* start *

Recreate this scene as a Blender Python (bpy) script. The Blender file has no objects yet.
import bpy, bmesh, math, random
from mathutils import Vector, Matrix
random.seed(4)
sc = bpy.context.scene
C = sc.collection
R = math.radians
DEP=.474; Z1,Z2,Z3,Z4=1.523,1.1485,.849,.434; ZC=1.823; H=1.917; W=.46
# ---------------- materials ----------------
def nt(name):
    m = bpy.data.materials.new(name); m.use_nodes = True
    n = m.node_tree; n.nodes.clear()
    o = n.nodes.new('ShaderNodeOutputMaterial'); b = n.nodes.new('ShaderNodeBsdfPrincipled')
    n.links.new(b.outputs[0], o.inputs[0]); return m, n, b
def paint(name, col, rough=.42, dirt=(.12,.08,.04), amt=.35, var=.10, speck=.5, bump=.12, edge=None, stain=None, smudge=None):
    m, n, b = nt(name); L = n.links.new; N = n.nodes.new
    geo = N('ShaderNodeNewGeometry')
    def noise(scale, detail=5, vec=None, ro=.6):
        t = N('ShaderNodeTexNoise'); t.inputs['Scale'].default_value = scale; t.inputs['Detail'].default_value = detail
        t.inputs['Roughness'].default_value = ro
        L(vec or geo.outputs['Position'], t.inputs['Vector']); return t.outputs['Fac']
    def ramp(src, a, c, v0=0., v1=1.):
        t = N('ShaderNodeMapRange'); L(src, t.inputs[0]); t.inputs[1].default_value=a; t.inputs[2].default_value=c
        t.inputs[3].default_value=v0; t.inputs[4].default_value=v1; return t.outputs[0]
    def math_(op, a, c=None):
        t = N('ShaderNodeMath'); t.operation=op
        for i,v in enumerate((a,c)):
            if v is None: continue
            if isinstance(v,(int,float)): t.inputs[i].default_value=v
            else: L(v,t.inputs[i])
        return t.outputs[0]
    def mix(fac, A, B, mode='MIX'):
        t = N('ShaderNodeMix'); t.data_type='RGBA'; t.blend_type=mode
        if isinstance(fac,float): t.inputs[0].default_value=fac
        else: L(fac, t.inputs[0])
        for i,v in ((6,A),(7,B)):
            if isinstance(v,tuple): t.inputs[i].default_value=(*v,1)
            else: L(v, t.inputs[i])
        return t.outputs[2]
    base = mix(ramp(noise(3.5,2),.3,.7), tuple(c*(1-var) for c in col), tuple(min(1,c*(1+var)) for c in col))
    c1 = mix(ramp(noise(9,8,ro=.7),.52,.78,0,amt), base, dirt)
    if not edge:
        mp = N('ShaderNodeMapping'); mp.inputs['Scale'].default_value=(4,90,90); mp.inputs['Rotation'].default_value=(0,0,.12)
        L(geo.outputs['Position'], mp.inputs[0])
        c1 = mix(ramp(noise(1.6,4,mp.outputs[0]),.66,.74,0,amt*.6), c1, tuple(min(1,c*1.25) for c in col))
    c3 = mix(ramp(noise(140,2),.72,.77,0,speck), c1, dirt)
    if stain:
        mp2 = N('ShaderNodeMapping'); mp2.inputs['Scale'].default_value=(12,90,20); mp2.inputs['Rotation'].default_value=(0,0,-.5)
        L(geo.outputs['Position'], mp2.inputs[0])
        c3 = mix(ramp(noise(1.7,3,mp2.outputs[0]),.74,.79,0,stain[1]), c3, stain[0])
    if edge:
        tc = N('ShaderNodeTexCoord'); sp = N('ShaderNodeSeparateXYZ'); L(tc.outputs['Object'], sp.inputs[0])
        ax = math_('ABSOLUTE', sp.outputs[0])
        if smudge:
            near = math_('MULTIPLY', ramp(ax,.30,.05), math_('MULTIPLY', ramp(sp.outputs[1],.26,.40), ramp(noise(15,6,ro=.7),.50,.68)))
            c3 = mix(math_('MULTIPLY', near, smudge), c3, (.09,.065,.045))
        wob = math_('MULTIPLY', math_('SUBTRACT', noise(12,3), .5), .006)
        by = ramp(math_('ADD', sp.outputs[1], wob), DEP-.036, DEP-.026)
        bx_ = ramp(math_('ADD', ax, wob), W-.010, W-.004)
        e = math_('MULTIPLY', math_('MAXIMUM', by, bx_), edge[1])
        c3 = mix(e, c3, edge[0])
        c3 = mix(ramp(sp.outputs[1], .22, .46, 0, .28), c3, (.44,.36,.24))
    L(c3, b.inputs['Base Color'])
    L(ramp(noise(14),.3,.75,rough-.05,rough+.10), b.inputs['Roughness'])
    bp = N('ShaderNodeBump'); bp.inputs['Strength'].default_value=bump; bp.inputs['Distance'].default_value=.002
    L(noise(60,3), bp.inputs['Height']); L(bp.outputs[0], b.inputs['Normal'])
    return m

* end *

DO THIS –
Please reproduce every line of the material word for word.

ANSWER TO THIS TASK –
Recreate this scene as a Blender Python (bpy) script. The Blender file has no objects yet.
import bpy, bmesh, math, random
from mathutils import Vector, Matrix
random.seed(4)
sc = bpy.context.scene
C = sc.collection
R = math.radians
DEP=.474; Z1,Z2,Z3,Z4=1.523,1.1485,.849,.434; ZC=1.823; H=1.917; W=.46
# ---------------- materials ----------------
def nt(name):
    m = bpy.data.materials.new(name); m.use_nodes = True
    n = m.node_tree; n.nodes.clear()
    o = n.nodes.new('ShaderNodeOutputMaterial'); b = n.nodes.new('ShaderNodeBsdfPrincipled')
    n.links.new(b.outputs[0], o.inputs[0]); return m, n, b
def paint(name, col, rough=.42, dirt=(.12,.08,.04), amt=.35, var=.10, speck=.5, bump=.12, edge=None, stain=None, smudge=None):
    m, n, b = nt(name); L = n.links.new; N = n.nodes.new
    geo = N('ShaderNodeNewGeometry')
    def noise(scale, detail=5, vec=None, ro=.6):
        t = N('ShaderNodeTexNoise'); t.inputs['Scale'].default_value = scale; t.inputs['Detail'].default_value = detail
        t.inputs['Roughness'].default_value = ro
        L(vec or geo.outputs['Position'], t.inputs['Vector']); return t.outputs['Fac']
    def ramp(src, a, c, v0=0., v1=1.):
        t = N('ShaderNodeMapRange'); L(src, t.inputs[0]); t.inputs[1].default_value=a; t.inputs[2].default_value=c
        t.inputs[3].default_value=v0; t.inputs[4].default_value=v1; return t.outputs[0]
    def math_(op, a, c=None):
        t = N('ShaderNodeMath'); t.operation=op
        for i,v in enumerate((a,c)):
            if v is None: continue
            if isinstance(v,(int,float)): t.inputs[i].default_value=v
            else: L(v,t.inputs[i])
        return t.outputs[0]
    def mix(fac, A, B, mode='MIX'):
        t = N('ShaderNodeMix'); t.data_type='RGBA'; t.blend_type=mode
        if isinstance(fac,float): t.inputs[0].default_value=fac
        else: L(fac, t.inputs[0])
        for i,v in ((6,A),(7,B)):
            if isinstance(v,tuple): t.inputs[i].default_value=(*v,1)
            else: L(v, t.inputs[i])
        return t.outputs[2]
    base = mix(ramp(noise(3.5,2),.3,.7), tuple(c*(1-var) for c in col), tuple(min(1,c*(1+var)) for c in col))
    c1 = mix(ramp(noise(9,8,ro=.7),.52,.78,0,amt), base, dirt)
    if not edge:
        mp = N('ShaderNodeMapping'); mp.inputs['Scale'].default_value=(4,90,90); mp.inputs['Rotation'].default_value=(0,0,.12)
        L(geo.outputs['Position'], mp.inputs[0])
        c1 = mix(ramp(noise(1.6,4,mp.outputs[0]),.66,.74,0,amt*.6), c1, tuple(min(1,c*1.25) for c in col))
    c3 = mix(ramp(noise(140,2),.72,.77,0,speck), c1, dirt)
    if stain:
        mp2 = N('ShaderNodeMapping'); mp2.inputs['Scale'].default_value=(12,90,20); mp2.inputs['Rotation'].default_value=(0,0,-.5)
        L(geo.outputs['Position'], mp2.inputs[0])
        c3 = mix(ramp(noise(1.7,3,mp2.outputs[0]),.74,.79,0,stain[1]), c3, stain[0])
    if edge:
        tc = N('ShaderNodeTexCoord'); sp = N('ShaderNodeSeparateXYZ'); L(tc.outputs['Object'], sp.inputs[0])
        ax = math_('ABSOLUTE', sp.outputs[0])
        if smudge:
            near = math_('MULTIPLY', ramp(ax,.30,.05), math_('MULTIPLY', ramp(sp.outputs[1],.26,.40), ramp(noise(15,6,ro=.7),.50,.68)))
            c3 = mix(math_('MULTIPLY', near, smudge), c3, (.09,.065,.045))
        wob = math_('MULTIPLY', math_('SUBTRACT', noise(12,3), .5), .006)
        by = ramp(math_('ADD', sp.outputs[1], wob), DEP-.036, DEP-.026)
        bx_ = ramp(math_('ADD', ax, wob), W-.010, W-.004)
        e = math_('MULTIPLY', math_('MAXIMUM', by, bx_), edge[1])
        c3 = mix(e, c3, edge[0])
        c3 = mix(ramp(sp.outputs[1], .22, .46, 0, .28), c3, (.44,.36,.24))
    L(c3, b.inputs['Base Color'])
    L(ramp(noise(14),.3,.75,rough-.05,rough+.10), b.inputs['Roughness'])
    bp = N('ShaderNodeBump'); bp.inputs['Strength'].default_value=bump; bp.inputs['Distance'].default_value=.002
    L(noise(60,3), bp.inputs['Height']); L(bp.outputs[0], b.inputs['Normal'])
    return m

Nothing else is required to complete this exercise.